* [Given problem]:
Set down all of the data exactly as it appears.
◇ ◇ ◇ ◇
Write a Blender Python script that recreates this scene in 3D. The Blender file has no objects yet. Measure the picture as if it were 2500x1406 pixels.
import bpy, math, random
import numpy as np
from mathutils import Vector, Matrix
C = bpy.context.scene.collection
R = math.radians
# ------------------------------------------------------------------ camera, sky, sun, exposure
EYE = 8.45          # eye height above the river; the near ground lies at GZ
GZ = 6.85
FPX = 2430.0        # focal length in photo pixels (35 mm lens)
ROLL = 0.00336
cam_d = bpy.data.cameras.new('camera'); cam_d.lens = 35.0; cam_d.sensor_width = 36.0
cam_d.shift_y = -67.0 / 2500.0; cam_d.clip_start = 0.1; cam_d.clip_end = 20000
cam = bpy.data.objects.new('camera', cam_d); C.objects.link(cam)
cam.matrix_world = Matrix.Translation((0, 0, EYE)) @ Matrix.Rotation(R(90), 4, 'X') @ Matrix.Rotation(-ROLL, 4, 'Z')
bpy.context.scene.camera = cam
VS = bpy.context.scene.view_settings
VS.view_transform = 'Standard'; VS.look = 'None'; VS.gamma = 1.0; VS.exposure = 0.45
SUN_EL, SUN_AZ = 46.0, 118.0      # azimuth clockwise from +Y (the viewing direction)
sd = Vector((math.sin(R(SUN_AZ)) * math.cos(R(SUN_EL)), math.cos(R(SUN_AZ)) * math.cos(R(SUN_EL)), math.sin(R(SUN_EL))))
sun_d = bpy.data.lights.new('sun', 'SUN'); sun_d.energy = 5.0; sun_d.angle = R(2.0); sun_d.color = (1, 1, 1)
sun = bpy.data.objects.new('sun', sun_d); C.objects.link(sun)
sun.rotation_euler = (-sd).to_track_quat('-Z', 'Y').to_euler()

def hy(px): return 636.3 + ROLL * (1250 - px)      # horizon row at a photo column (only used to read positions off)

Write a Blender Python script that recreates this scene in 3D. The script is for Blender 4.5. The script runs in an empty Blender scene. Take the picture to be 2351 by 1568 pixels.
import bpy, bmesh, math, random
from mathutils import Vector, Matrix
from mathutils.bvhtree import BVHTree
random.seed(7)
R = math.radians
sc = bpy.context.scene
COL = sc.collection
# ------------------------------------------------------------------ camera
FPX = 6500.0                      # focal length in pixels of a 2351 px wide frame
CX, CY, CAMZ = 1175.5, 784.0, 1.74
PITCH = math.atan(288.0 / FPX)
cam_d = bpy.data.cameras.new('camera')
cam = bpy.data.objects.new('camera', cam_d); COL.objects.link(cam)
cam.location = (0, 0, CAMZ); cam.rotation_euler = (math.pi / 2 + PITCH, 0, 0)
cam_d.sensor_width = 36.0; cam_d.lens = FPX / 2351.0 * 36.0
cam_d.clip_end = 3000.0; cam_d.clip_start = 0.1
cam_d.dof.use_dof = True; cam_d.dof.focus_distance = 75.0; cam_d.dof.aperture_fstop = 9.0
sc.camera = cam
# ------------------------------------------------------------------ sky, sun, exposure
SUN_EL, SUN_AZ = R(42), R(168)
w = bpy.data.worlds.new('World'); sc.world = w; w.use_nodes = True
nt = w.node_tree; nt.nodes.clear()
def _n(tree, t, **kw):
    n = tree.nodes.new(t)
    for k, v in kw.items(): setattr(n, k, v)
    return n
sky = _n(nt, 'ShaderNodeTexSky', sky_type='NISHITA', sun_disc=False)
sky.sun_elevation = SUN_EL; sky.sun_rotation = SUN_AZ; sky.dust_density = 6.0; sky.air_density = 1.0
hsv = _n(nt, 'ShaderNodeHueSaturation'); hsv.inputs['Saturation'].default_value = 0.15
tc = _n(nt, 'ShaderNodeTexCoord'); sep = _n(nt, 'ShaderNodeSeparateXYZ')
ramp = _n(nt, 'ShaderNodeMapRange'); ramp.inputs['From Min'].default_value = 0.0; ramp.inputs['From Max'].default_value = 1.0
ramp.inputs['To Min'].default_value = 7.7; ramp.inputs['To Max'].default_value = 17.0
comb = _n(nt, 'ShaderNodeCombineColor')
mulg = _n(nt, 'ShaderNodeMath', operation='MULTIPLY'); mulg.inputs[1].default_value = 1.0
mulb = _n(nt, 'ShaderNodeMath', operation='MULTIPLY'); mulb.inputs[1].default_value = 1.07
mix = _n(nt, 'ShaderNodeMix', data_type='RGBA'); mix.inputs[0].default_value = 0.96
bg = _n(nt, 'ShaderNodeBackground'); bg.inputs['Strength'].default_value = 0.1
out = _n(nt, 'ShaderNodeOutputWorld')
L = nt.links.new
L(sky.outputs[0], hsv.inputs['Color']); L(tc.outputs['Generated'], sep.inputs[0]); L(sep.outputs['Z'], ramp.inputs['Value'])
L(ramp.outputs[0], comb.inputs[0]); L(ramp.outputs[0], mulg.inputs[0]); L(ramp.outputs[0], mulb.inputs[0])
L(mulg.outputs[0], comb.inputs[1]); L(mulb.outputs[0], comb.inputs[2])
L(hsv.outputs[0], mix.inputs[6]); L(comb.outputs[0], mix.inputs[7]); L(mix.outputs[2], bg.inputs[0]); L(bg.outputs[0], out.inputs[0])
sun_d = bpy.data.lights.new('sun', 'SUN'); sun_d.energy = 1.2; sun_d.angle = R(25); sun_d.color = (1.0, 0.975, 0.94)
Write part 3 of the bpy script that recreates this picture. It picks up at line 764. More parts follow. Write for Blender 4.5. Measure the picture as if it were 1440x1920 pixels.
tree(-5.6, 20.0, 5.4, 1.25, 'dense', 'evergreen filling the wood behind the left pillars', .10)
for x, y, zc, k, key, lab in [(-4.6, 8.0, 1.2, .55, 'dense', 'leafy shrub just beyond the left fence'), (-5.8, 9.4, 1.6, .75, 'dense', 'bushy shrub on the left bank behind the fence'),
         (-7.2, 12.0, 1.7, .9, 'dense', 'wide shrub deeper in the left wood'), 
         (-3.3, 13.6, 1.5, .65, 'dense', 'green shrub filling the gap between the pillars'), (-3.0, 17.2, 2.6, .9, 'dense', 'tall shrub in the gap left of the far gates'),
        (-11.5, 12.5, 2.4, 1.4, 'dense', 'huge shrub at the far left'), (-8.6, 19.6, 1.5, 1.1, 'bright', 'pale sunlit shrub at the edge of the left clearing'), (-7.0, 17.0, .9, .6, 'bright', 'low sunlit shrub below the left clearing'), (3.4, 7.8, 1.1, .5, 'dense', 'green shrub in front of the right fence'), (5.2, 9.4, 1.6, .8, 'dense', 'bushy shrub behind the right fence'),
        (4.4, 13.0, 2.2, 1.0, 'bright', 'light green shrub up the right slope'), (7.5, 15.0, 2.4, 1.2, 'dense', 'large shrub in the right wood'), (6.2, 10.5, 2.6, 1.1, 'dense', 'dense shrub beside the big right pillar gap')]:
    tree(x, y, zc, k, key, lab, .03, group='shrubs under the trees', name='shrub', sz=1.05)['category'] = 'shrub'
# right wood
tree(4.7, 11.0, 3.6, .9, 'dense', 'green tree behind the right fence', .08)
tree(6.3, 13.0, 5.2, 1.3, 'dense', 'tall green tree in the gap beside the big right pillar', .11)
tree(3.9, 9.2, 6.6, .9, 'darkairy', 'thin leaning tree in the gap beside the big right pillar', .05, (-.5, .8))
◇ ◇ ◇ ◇
* [Output of the exercise]:
Write a Blender Python script that recreates this scene in 3D. The Blender file has no objects yet. Measure the picture as if it were 2500x1406 pixels.
import bpy, math, random
import numpy as np
from mathutils import Vector, Matrix
C = bpy.context.scene.collection
R = math.radians
# ------------------------------------------------------------------ camera, sky, sun, exposure
EYE = 8.45          # eye height above the river; the near ground lies at GZ
GZ = 6.85
FPX = 2430.0        # focal length in photo pixels (35 mm lens)
ROLL = 0.00336
cam_d = bpy.data.cameras.new('camera'); cam_d.lens = 35.0; cam_d.sensor_width = 36.0
cam_d.shift_y = -67.0 / 2500.0; cam_d.clip_start = 0.1; cam_d.clip_end = 20000
cam = bpy.data.objects.new('camera', cam_d); C.objects.link(cam)
cam.matrix_world = Matrix.Translation((0, 0, EYE)) @ Matrix.Rotation(R(90), 4, 'X') @ Matrix.Rotation(-ROLL, 4, 'Z')
bpy.context.scene.camera = cam
VS = bpy.context.scene.view_settings
VS.view_transform = 'Standard'; VS.look = 'None'; VS.gamma = 1.0; VS.exposure = 0.45
SUN_EL, SUN_AZ = 46.0, 118.0      # azimuth clockwise from +Y (the viewing direction)
sd = Vector((math.sin(R(SUN_AZ)) * math.cos(R(SUN_EL)), math.cos(R(SUN_AZ)) * math.cos(R(SUN_EL)), math.sin(R(SUN_EL))))
sun_d = bpy.data.lights.new('sun', 'SUN'); sun_d.energy = 5.0; sun_d.angle = R(2.0); sun_d.color = (1, 1, 1)
sun = bpy.data.objects.new('sun', sun_d); C.objects.link(sun)
sun.rotation_euler = (-sd).to_track_quat('-Z', 'Y').to_euler()

def hy(px): return 636.3 + ROLL * (1250 - px)      # horizon row at a photo column (only used to read positions off)

Write a Blender Python script that recreates this scene in 3D. The script is for Blender 4.5. The script runs in an empty Blender scene. Take the picture to be 2351 by 1568 pixels.
import bpy, bmesh, math, random
from mathutils import Vector, Matrix
from mathutils.bvhtree import BVHTree
random.seed(7)
R = math.radians
sc = bpy.context.scene
COL = sc.collection
# ------------------------------------------------------------------ camera
FPX = 6500.0                      # focal length in pixels of a 2351 px wide frame
CX, CY, CAMZ = 1175.5, 784.0, 1.74
PITCH = math.atan(288.0 / FPX)
cam_d = bpy.data.cameras.new('camera')
cam = bpy.data.objects.new('camera', cam_d); COL.objects.link(cam)
cam.location = (0, 0, CAMZ); cam.rotation_euler = (math.pi / 2 + PITCH, 0, 0)
cam_d.sensor_width = 36.0; cam_d.lens = FPX / 2351.0 * 36.0
cam_d.clip_end = 3000.0; cam_d.clip_start = 0.1
cam_d.dof.use_dof = True; cam_d.dof.focus_distance = 75.0; cam_d.dof.aperture_fstop = 9.0
sc.camera = cam
# ------------------------------------------------------------------ sky, sun, exposure
SUN_EL, SUN_AZ = R(42), R(168)
w = bpy.data.worlds.new('World'); sc.world = w; w.use_nodes = True
nt = w.node_tree; nt.nodes.clear()
def _n(tree, t, **kw):
    n = tree.nodes.new(t)
    for k, v in kw.items(): setattr(n, k, v)
    return n
sky = _n(nt, 'ShaderNodeTexSky', sky_type='NISHITA', sun_disc=False)
sky.sun_elevation = SUN_EL; sky.sun_rotation = SUN_AZ; sky.dust_density = 6.0; sky.air_density = 1.0
hsv = _n(nt, 'ShaderNodeHueSaturation'); hsv.inputs['Saturation'].default_value = 0.15
tc = _n(nt, 'ShaderNodeTexCoord'); sep = _n(nt, 'ShaderNodeSeparateXYZ')
ramp = _n(nt, 'ShaderNodeMapRange'); ramp.inputs['From Min'].default_value = 0.0; ramp.inputs['From Max'].default_value = 1.0
ramp.inputs['To Min'].default_value = 7.7; ramp.inputs['To Max'].default_value = 17.0
comb = _n(nt, 'ShaderNodeCombineColor')
mulg = _n(nt, 'ShaderNodeMath', operation='MULTIPLY'); mulg.inputs[1].default_value = 1.0
mulb = _n(nt, 'ShaderNodeMath', operation='MULTIPLY'); mulb.inputs[1].default_value = 1.07
mix = _n(nt, 'ShaderNodeMix', data_type='RGBA'); mix.inputs[0].default_value = 0.96
bg = _n(nt, 'ShaderNodeBackground'); bg.inputs['Strength'].default_value = 0.1
out = _n(nt, 'ShaderNodeOutputWorld')
L = nt.links.new
L(sky.outputs[0], hsv.inputs['Color']); L(tc.outputs['Generated'], sep.inputs[0]); L(sep.outputs['Z'], ramp.inputs['Value'])
L(ramp.outputs[0], comb.inputs[0]); L(ramp.outputs[0], mulg.inputs[0]); L(ramp.outputs[0], mulb.inputs[0])
L(mulg.outputs[0], comb.inputs[1]); L(mulb.outputs[0], comb.inputs[2])
L(hsv.outputs[0], mix.inputs[6]); L(comb.outputs[0], mix.inputs[7]); L(mix.outputs[2], bg.inputs[0]); L(bg.outputs[0], out.inputs[0])
sun_d = bpy.data.lights.new('sun', 'SUN'); sun_d.energy = 1.2; sun_d.angle = R(25); sun_d.color = (1.0, 0.975, 0.94)
Write part 3 of the bpy script that recreates this picture. It picks up at line 764. More parts follow. Write for Blender 4.5. Measure the picture as if it were 1440x1920 pixels.
tree(-5.6, 20.0, 5.4, 1.25, 'dense', 'evergreen filling the wood behind the left pillars', .10)
for x, y, zc, k, key, lab in [(-4.6, 8.0, 1.2, .55, 'dense', 'leafy shrub just beyond the left fence'), (-5.8, 9.4, 1.6, .75, 'dense', 'bushy shrub on the left bank behind the fence'),
         (-7.2, 12.0, 1.7, .9, 'dense', 'wide shrub deeper in the left wood'), 
         (-3.3, 13.6, 1.5, .65, 'dense', 'green shrub filling the gap between the pillars'), (-3.0, 17.2, 2.6, .9, 'dense', 'tall shrub in the gap left of the far gates'),
        (-11.5, 12.5, 2.4, 1.4, 'dense', 'huge shrub at the far left'), (-8.6, 19.6, 1.5, 1.1, 'bright', 'pale sunlit shrub at the edge of the left clearing'), (-7.0, 17.0, .9, .6, 'bright', 'low sunlit shrub below the left clearing'), (3.4, 7.8, 1.1, .5, 'dense', 'green shrub in front of the right fence'), (5.2, 9.4, 1.6, .8, 'dense', 'bushy shrub behind the right fence'),
        (4.4, 13.0, 2.2, 1.0, 'bright', 'light green shrub up the right slope'), (7.5, 15.0, 2.4, 1.2, 'dense', 'large shrub in the right wood'), (6.2, 10.5, 2.6, 1.1, 'dense', 'dense shrub beside the big right pillar gap')]:
    tree(x, y, zc, k, key, lab, .03, group='shrubs under the trees', name='shrub', sz=1.05)['category'] = 'shrub'
# right wood
tree(4.7, 11.0, 3.6, .9, 'dense', 'green tree behind the right fence', .08)
tree(6.3, 13.0, 5.2, 1.3, 'dense', 'tall green tree in the gap beside the big right pillar', .11)
tree(3.9, 9.2, 6.6, .9, 'darkairy', 'thin leaning tree in the gap beside the big right pillar', .05, (-.5, .8))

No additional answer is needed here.